In trying to shake things up just a little at the Pentagon, Defense Secretary Bob Gates took one ordinary — and one extraordinary —step this week.

The ordinary step was that, after several weeks of speculation, he named some new members and a new chairman to oversee the Defense Policy Board, a somewhat obscure Pentagon panel that nonetheless wields considerable influence on military matters.

The extraordinary step was that the man he named to run the board, John Hamre, is a longtime Democratic wise man and former Pentagon deputy boss under Bill Clinton.

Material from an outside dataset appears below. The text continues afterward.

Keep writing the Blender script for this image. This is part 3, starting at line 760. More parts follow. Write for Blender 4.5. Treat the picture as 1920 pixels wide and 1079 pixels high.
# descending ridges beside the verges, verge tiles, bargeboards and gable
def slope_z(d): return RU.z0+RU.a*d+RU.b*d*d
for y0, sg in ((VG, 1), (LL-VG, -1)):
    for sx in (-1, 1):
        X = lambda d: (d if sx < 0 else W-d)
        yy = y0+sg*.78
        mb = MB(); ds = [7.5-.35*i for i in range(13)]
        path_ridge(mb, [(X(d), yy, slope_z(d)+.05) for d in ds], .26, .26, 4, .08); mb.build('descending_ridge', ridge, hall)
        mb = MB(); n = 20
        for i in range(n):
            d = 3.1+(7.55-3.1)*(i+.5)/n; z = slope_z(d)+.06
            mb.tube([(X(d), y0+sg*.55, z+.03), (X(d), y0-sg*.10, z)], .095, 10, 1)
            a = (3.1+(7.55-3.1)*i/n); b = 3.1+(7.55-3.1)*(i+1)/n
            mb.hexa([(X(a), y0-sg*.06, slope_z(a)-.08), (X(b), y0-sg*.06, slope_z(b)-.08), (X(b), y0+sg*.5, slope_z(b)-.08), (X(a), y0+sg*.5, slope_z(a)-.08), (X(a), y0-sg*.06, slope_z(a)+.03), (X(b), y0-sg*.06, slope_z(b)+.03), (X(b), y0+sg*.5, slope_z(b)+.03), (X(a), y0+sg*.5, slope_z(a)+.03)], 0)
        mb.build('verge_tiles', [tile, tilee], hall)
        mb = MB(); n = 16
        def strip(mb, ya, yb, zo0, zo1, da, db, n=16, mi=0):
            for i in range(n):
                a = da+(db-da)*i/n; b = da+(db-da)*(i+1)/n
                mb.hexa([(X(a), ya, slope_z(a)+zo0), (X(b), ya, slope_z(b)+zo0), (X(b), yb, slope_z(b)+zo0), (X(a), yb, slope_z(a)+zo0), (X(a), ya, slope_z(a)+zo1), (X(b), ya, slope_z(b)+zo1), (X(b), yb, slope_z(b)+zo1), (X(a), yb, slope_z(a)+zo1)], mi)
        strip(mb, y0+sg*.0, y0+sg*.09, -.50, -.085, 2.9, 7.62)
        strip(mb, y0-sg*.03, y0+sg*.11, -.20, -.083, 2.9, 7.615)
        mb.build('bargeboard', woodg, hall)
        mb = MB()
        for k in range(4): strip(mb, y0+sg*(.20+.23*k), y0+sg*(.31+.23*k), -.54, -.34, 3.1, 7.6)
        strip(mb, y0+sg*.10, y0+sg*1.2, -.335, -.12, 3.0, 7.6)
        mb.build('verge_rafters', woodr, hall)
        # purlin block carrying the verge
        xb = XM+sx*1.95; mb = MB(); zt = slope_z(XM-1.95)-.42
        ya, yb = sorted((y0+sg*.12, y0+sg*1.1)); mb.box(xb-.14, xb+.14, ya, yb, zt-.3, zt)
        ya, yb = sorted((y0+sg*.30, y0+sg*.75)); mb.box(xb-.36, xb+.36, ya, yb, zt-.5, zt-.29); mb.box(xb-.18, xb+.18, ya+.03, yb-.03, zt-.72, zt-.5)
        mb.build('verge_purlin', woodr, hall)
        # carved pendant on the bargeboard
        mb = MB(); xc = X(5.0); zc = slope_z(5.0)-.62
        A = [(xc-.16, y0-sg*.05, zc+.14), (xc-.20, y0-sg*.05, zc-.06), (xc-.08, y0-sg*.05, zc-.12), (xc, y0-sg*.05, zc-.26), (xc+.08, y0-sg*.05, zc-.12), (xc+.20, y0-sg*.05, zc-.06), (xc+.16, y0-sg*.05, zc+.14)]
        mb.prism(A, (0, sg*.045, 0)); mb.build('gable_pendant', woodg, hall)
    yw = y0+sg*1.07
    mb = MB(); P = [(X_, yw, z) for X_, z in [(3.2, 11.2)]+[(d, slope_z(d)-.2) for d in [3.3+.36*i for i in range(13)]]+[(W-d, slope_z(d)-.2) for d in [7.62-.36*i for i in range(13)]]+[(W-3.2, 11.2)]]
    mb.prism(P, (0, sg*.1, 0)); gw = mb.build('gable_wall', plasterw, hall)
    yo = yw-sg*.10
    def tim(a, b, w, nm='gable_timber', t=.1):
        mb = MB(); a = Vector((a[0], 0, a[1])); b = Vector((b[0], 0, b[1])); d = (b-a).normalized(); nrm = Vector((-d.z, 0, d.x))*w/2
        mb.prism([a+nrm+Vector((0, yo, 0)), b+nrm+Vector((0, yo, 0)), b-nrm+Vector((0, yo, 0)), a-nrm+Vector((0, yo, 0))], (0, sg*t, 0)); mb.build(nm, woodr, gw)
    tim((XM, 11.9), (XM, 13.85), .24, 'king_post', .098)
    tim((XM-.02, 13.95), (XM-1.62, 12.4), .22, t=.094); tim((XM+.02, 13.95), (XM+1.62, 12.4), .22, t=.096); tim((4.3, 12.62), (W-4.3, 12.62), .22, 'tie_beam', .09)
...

Hamre is about as far as you can get from the man who oversaw the Policy Board until 2004: Reagan Pentagon official and neo-conservative hero Richard Perle. Hamre runs the distinctly moderate and internationalist Center for Strategic and International Studies, had a hand in organizing the Iraq Study Group, and has served on a number of advisory commissions about Iraq for the last few years. He is on any reasonable person's shortlist to be Gates' replacement as Defense Secretary in a Democratic administration. Hamre, from South Dakota, is an affable 57-year-old who is known to be concerned about the health of the services in the future and yet managed to get along with Gates' predecessor, Donald Rumsfeld. As one longtime Pentagon official told TIME, "John is just an all around stand-up guy. We'd be lucky to have him back."

The Policy Board chairman has some latitude to launch studies into issues that concern him, and some Democrats, including many who have put great trust and hope in Gates, have suggested that Hamre's appointment represents an important changing of the guard at the Pentagon.

But that is probably overblown. Hamre will proceed carefully. Besides, Gates, an old cold warrior, knows all about the balance of power. And partly as a result, he also named two notable Bush administration veterans to the Board at the same time: former NSC director Bob Joseph and deputy NSC adviser J.D. Crouch. Both have spent years working for the President on foreign policy and are personally identified with the foundation of America's adventure in Iraq. They will join other Republican notables like Henry Kissinger, Newt Gingrich and Fred Ikle.

Just a reminder that when change comes to the Pentagon, it comes slowly.